De un modo similar, en el mensaje gráfico cualquiera éste sea, se ha de oír la voz de su emisor. El timbre ha de ser el suyo y el «sonido» debe llegar nítidamente a los oídos de su audiencia. Para lograrlo, el diseñador ha de captar con precisión la personalidad de su cliente y, con idéntica precisión, las condiciones de recepción e interpretación de su mensaje por parte del receptor. Nuevamente: condicionantes identitarios y condicionantes comunicacionales.
Diseñar una pieza gráfica para un cliente —cualquiera sea la pieza y cualquiera fuera el cliente— es dotarlo de «habla gráfica»: imitar a la perfección su voz y su forma natural de hablar. Y esta exigencia es especialmente válida para el diseño de marcas: se trata nada menos que de «bautizar gráficamente» al cliente, ponerle un nombre que le vaya como anillo al dedo.

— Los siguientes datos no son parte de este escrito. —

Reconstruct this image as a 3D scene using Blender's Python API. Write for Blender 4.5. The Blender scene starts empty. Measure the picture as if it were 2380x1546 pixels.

Para ello habrá que captar su talante, su tono, el registro de su diálogo con sus interlocutores, el grado de similitud/diferencia con sus pares… y ha de verificar las condiciones en que se comunica con sus públicos: canales, circunstancias tipo, recursos materiales, condiciones de lectura, etc.
Ambas fuentes de condicionamientos facilitarán escoger el o los tipos de signo y el lenguaje gráfico más adecuado. Y dentro de ellos, el grado de convencionalidad/singularidad exacto. Se trata de interpretar un papel y volverlo verosímil. Así de sencillo.
La distancia entre un diseñador gráfico propiamente dicho y un mero decorador gráfico es enorme. Y la mide el mayor o menor grado de transparencia de sus mensajes; o sea, la mínima o máxima arbitrariedad/aleatoriedad de sus rasgos.